⟨

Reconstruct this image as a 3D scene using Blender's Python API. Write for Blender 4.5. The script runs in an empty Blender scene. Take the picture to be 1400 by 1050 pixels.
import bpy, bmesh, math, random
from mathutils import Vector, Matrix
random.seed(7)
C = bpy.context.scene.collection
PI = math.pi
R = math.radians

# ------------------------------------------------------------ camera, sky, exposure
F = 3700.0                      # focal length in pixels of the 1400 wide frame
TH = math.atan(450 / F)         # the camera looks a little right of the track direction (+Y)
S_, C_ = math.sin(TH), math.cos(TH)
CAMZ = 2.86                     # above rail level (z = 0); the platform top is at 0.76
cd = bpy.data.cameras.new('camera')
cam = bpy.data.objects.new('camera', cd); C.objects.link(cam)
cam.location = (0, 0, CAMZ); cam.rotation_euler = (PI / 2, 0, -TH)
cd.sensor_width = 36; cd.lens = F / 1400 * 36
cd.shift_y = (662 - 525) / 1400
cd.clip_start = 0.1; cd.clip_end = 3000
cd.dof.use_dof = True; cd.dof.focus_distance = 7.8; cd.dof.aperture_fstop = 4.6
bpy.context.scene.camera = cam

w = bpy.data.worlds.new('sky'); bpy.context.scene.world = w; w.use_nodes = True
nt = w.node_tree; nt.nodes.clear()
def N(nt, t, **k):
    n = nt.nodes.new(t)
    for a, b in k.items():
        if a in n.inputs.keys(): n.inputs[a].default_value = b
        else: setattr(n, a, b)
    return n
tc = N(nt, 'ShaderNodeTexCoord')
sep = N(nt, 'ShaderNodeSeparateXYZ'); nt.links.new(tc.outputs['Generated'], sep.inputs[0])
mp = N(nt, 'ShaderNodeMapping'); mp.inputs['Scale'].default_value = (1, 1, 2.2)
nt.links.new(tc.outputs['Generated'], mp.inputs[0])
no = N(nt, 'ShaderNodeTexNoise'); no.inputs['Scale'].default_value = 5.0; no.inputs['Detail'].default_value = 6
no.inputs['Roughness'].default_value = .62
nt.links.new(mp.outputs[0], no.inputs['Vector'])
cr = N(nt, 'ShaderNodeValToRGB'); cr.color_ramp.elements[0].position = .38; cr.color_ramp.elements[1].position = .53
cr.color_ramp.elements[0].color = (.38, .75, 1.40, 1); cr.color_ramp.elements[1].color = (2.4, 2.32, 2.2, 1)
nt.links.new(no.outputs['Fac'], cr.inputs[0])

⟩

Problem requirements: Gather each line from the listing above that holds "scene".

Answer to the task:
Reconstruct this image as a 3D scene using Blender's Python API. Write for Blender 4.5. The script runs in an empty Blender scene. Take the picture to be 1400 by 1050 pixels.
C = bpy.context.scene.collection
bpy.context.scene.camera = cam
w = bpy.data.worlds.new('sky'); bpy.context.scene.world = w; w.use_nodes = True